There has been some discussion here of GCC's reputation and of how to classify bugs.

This bug

http://gcc.gnu.org/bugzilla/show_bug.cgi?id=26854

has gradually morphed from a compile-time issue to a space issue; if it's not fixed for 4.4 (and it appears that it will not be fixed in that time frame) then there will have been two consecutive major gcc releases where I cannot use the compiler to build one of my applications on the machines in my office and at home because they each have "only" 8GB of RAM. The servers at work have 16 and 32GB of ram, so I can still build and test it there.

Over the years I have tried to test prerelease versions of gcc with C code that is generated by the Gambit Scheme compiler; that code seems to be different enough from other tests that it has revealed some bugs or inefficiencies in GCC, and people have been very helpful in fixing those bugs and eliminating those inefficiencies. And GCC has several features (computed gotos, ___builtin_expect, ...) that the Gambit Scheme compiler now exploits to generate faster code, so certainly the Gambit Scheme community appreciates GCC.

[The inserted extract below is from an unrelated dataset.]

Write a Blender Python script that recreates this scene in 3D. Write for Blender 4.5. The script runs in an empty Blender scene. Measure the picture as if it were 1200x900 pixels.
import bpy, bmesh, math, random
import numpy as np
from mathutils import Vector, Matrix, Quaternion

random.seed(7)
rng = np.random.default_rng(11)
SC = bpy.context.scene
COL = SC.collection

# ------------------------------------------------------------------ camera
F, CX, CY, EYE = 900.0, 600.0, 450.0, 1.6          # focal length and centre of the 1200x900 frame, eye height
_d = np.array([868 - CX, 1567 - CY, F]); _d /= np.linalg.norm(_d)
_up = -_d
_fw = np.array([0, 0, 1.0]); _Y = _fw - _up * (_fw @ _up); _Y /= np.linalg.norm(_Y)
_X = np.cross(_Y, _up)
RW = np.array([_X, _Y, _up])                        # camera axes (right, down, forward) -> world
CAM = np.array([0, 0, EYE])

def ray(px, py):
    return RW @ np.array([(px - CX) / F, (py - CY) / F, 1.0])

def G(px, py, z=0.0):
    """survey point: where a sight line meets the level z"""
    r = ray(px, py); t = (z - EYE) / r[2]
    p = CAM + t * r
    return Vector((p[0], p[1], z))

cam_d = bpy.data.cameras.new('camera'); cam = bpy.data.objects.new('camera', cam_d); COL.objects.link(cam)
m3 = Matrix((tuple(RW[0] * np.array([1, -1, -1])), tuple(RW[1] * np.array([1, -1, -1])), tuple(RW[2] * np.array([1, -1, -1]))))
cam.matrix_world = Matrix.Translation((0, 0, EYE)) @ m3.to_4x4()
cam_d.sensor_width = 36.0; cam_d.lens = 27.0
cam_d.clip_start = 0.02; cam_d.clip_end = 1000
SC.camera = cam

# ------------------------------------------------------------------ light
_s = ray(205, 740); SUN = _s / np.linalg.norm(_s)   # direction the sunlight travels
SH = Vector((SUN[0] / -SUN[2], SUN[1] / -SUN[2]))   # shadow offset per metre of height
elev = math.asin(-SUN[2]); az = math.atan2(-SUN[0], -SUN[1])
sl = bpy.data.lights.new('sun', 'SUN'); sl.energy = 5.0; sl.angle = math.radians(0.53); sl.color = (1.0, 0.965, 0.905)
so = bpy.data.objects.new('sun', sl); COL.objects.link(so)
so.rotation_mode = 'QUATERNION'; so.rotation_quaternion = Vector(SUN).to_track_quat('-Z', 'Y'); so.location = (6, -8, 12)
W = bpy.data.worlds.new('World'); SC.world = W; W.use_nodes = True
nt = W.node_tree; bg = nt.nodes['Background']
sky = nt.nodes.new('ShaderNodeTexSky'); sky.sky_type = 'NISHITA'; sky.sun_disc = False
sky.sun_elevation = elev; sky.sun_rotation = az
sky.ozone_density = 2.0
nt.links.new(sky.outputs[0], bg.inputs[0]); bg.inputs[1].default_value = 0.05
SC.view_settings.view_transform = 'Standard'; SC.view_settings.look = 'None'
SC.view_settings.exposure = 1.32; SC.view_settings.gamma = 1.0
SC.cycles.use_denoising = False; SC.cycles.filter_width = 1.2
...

But now that 4.3.* and (soon) 4.4.* are pushed out to the general public, I have to admit to the other people using Gambit that yes, recent versions of GCC require markedly more resources to compile code than older versions did. And, for some applications, the code runs more slowly: because of

http://gcc.gnu.org/bugzilla/show_bug.cgi?id=33928

basically all nontrivial operations on large (> 20,000 bits) bignums are 10% slower when compiled with 4.3.* and 4.4 than with previous compilers.

I really appreciate how helpful the GCC community has been over the years and the product that community produces, but I can't see how recent versions of GCC can avoid having a worsened reputation among at least this small group of users.